— BEGIN —

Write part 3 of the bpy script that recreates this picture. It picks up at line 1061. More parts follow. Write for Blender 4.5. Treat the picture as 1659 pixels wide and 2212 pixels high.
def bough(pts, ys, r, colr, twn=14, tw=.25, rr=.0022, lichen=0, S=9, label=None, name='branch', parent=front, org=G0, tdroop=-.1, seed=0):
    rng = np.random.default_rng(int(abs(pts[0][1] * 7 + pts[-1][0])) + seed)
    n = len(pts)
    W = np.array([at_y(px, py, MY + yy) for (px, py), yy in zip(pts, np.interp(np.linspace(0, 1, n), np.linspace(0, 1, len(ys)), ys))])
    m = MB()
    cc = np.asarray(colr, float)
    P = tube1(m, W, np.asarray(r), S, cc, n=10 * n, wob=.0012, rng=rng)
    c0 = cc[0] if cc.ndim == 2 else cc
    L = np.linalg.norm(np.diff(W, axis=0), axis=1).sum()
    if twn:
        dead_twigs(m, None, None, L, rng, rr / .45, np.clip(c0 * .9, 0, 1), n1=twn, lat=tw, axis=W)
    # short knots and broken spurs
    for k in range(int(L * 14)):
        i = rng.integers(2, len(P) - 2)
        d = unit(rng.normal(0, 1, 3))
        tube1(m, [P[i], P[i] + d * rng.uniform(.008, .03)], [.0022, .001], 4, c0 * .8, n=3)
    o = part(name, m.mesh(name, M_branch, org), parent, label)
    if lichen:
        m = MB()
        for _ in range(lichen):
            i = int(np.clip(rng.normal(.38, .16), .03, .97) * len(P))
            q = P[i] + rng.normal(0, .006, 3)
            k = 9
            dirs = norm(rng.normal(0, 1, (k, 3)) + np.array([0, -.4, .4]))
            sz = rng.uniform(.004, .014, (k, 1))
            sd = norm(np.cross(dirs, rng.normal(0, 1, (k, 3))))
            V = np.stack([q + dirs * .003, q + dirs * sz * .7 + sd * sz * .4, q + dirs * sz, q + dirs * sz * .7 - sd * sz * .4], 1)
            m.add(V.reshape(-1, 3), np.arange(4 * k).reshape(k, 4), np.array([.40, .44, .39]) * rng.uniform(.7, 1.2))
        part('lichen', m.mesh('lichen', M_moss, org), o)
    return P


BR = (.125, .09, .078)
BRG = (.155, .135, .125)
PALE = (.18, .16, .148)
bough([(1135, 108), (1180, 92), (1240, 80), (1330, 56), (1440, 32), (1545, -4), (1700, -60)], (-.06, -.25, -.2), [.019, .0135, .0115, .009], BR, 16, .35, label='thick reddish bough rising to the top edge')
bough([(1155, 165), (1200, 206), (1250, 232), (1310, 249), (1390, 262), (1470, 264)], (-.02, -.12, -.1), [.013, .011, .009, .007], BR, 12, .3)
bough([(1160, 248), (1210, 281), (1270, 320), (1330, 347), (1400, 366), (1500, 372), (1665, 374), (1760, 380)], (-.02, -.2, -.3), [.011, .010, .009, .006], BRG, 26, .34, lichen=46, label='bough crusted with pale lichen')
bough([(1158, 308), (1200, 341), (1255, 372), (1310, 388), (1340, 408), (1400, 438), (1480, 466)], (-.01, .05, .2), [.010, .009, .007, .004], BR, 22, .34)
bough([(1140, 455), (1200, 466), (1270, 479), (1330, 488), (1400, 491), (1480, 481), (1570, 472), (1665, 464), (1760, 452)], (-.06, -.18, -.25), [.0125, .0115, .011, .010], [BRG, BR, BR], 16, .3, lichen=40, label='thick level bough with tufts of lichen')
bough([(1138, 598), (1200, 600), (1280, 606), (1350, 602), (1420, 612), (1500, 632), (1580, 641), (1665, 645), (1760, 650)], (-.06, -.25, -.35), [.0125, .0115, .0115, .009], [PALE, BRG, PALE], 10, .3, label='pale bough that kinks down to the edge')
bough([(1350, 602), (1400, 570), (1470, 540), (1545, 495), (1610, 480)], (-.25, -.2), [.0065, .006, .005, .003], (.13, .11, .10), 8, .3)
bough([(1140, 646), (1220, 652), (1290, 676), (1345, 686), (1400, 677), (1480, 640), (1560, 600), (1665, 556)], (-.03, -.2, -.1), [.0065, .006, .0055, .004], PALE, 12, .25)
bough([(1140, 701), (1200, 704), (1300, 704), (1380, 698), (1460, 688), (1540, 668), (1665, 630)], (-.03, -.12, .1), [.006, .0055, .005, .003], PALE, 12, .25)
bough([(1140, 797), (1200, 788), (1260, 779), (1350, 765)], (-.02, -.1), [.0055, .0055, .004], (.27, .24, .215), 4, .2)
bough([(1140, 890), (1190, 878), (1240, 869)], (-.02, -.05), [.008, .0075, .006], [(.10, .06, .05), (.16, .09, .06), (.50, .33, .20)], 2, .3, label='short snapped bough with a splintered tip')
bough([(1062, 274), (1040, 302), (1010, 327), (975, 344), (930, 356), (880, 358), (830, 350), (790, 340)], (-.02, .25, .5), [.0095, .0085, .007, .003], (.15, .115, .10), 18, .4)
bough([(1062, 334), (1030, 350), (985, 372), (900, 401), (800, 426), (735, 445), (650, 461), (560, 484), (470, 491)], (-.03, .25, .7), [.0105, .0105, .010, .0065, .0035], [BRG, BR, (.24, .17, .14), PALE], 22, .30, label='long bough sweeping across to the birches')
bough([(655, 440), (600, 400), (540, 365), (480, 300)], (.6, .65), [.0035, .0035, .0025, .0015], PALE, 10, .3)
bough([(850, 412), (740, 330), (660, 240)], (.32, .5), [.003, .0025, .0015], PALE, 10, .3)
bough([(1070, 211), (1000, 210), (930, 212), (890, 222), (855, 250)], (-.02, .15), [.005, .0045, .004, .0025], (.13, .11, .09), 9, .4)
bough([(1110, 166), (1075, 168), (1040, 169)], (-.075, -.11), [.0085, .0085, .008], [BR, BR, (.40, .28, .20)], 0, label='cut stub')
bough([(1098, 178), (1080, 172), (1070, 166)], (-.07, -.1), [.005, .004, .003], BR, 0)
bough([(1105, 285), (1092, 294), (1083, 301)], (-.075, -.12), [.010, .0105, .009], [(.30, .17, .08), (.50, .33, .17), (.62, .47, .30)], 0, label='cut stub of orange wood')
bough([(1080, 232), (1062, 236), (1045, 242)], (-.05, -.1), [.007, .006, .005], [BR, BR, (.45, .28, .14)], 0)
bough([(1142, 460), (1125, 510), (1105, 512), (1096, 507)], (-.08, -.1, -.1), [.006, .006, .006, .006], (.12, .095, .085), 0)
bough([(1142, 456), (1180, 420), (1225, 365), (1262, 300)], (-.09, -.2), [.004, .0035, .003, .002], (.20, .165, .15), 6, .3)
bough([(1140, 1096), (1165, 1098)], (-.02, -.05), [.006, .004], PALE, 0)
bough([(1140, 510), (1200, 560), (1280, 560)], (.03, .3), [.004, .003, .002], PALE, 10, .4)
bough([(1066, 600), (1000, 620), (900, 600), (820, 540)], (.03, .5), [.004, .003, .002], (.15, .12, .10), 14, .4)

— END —

- [GIVEN EXERCISE]: Every line above should be retyped exactly as given.

- [FULL OUTPUT]:
Write part 3 of the bpy script that recreates this picture. It picks up at line 1061. More parts follow. Write for Blender 4.5. Treat the picture as 1659 pixels wide and 2212 pixels high.
def bough(pts, ys, r, colr, twn=14, tw=.25, rr=.0022, lichen=0, S=9, label=None, name='branch', parent=front, org=G0, tdroop=-.1, seed=0):
    rng = np.random.default_rng(int(abs(pts[0][1] * 7 + pts[-1][0])) + seed)
    n = len(pts)
    W = np.array([at_y(px, py, MY + yy) for (px, py), yy in zip(pts, np.interp(np.linspace(0, 1, n), np.linspace(0, 1, len(ys)), ys))])
    m = MB()
    cc = np.asarray(colr, float)
    P = tube1(m, W, np.asarray(r), S, cc, n=10 * n, wob=.0012, rng=rng)
    c0 = cc[0] if cc.ndim == 2 else cc
    L = np.linalg.norm(np.diff(W, axis=0), axis=1).sum()
    if twn:
        dead_twigs(m, None, None, L, rng, rr / .45, np.clip(c0 * .9, 0, 1), n1=twn, lat=tw, axis=W)
    # short knots and broken spurs
    for k in range(int(L * 14)):
        i = rng.integers(2, len(P) - 2)
        d = unit(rng.normal(0, 1, 3))
        tube1(m, [P[i], P[i] + d * rng.uniform(.008, .03)], [.0022, .001], 4, c0 * .8, n=3)
    o = part(name, m.mesh(name, M_branch, org), parent, label)
    if lichen:
        m = MB()
        for _ in range(lichen):
            i = int(np.clip(rng.normal(.38, .16), .03, .97) * len(P))
            q = P[i] + rng.normal(0, .006, 3)
            k = 9
            dirs = norm(rng.normal(0, 1, (k, 3)) + np.array([0, -.4, .4]))
            sz = rng.uniform(.004, .014, (k, 1))
            sd = norm(np.cross(dirs, rng.normal(0, 1, (k, 3))))
            V = np.stack([q + dirs * .003, q + dirs * sz * .7 + sd * sz * .4, q + dirs * sz, q + dirs * sz * .7 - sd * sz * .4], 1)
            m.add(V.reshape(-1, 3), np.arange(4 * k).reshape(k, 4), np.array([.40, .44, .39]) * rng.uniform(.7, 1.2))
        part('lichen', m.mesh('lichen', M_moss, org), o)
    return P


BR = (.125, .09, .078)
BRG = (.155, .135, .125)
PALE = (.18, .16, .148)
bough([(1135, 108), (1180, 92), (1240, 80), (1330, 56), (1440, 32), (1545, -4), (1700, -60)], (-.06, -.25, -.2), [.019, .0135, .0115, .009], BR, 16, .35, label='thick reddish bough rising to the top edge')
bough([(1155, 165), (1200, 206), (1250, 232), (1310, 249), (1390, 262), (1470, 264)], (-.02, -.12, -.1), [.013, .011, .009, .007], BR, 12, .3)
bough([(1160, 248), (1210, 281), (1270, 320), (1330, 347), (1400, 366), (1500, 372), (1665, 374), (1760, 380)], (-.02, -.2, -.3), [.011, .010, .009, .006], BRG, 26, .34, lichen=46, label='bough crusted with pale lichen')
bough([(1158, 308), (1200, 341), (1255, 372), (1310, 388), (1340, 408), (1400, 438), (1480, 466)], (-.01, .05, .2), [.010, .009, .007, .004], BR, 22, .34)
bough([(1140, 455), (1200, 466), (1270, 479), (1330, 488), (1400, 491), (1480, 481), (1570, 472), (1665, 464), (1760, 452)], (-.06, -.18, -.25), [.0125, .0115, .011, .010], [BRG, BR, BR], 16, .3, lichen=40, label='thick level bough with tufts of lichen')
bough([(1138, 598), (1200, 600), (1280, 606), (1350, 602), (1420, 612), (1500, 632), (1580, 641), (1665, 645), (1760, 650)], (-.06, -.25, -.35), [.0125, .0115, .0115, .009], [PALE, BRG, PALE], 10, .3, label='pale bough that kinks down to the edge')
bough([(1350, 602), (1400, 570), (1470, 540), (1545, 495), (1610, 480)], (-.25, -.2), [.0065, .006, .005, .003], (.13, .11, .10), 8, .3)
bough([(1140, 646), (1220, 652), (1290, 676), (1345, 686), (1400, 677), (1480, 640), (1560, 600), (1665, 556)], (-.03, -.2, -.1), [.0065, .006, .0055, .004], PALE, 12, .25)
bough([(1140, 701), (1200, 704), (1300, 704), (1380, 698), (1460, 688), (1540, 668), (1665, 630)], (-.03, -.12, .1), [.006, .0055, .005, .003], PALE, 12, .25)
bough([(1140, 797), (1200, 788), (1260, 779), (1350, 765)], (-.02, -.1), [.0055, .0055, .004], (.27, .24, .215), 4, .2)
bough([(1140, 890), (1190, 878), (1240, 869)], (-.02, -.05), [.008, .0075, .006], [(.10, .06, .05), (.16, .09, .06), (.50, .33, .20)], 2, .3, label='short snapped bough with a splintered tip')
bough([(1062, 274), (1040, 302), (1010, 327), (975, 344), (930, 356), (880, 358), (830, 350), (790, 340)], (-.02, .25, .5), [.0095, .0085, .007, .003], (.15, .115, .10), 18, .4)
bough([(1062, 334), (1030, 350), (985, 372), (900, 401), (800, 426), (735, 445), (650, 461), (560, 484), (470, 491)], (-.03, .25, .7), [.0105, .0105, .010, .0065, .0035], [BRG, BR, (.24, .17, .14), PALE], 22, .30, label='long bough sweeping across to the birches')
bough([(655, 440), (600, 400), (540, 365), (480, 300)], (.6, .65), [.0035, .0035, .0025, .0015], PALE, 10, .3)
bough([(850, 412), (740, 330), (660, 240)], (.32, .5), [.003, .0025, .0015], PALE, 10, .3)
bough([(1070, 211), (1000, 210), (930, 212), (890, 222), (855, 250)], (-.02, .15), [.005, .0045, .004, .0025], (.13, .11, .09), 9, .4)
bough([(1110, 166), (1075, 168), (1040, 169)], (-.075, -.11), [.0085, .0085, .008], [BR, BR, (.40, .28, .20)], 0, label='cut stub')
bough([(1098, 178), (1080, 172), (1070, 166)], (-.07, -.1), [.005, .004, .003], BR, 0)
bough([(1105, 285), (1092, 294), (1083, 301)], (-.075, -.12), [.010, .0105, .009], [(.30, .17, .08), (.50, .33, .17), (.62, .47, .30)], 0, label='cut stub of orange wood')
bough([(1080, 232), (1062, 236), (1045, 242)], (-.05, -.1), [.007, .006, .005], [BR, BR, (.45, .28, .14)], 0)
bough([(1142, 460), (1125, 510), (1105, 512), (1096, 507)], (-.08, -.1, -.1), [.006, .006, .006, .006], (.12, .095, .085), 0)
bough([(1142, 456), (1180, 420), (1225, 365), (1262, 300)], (-.09, -.2), [.004, .0035, .003, .002], (.20, .165, .15), 6, .3)
bough([(1140, 1096), (1165, 1098)], (-.02, -.05), [.006, .004], PALE, 0)
bough([(1140, 510), (1200, 560), (1280, 560)], (.03, .3), [.004, .003, .002], PALE, 10, .4)
bough([(1066, 600), (1000, 620), (900, 600), (820, 540)], (.03, .5), [.004, .003, .002], (.15, .12, .10), 14, .4)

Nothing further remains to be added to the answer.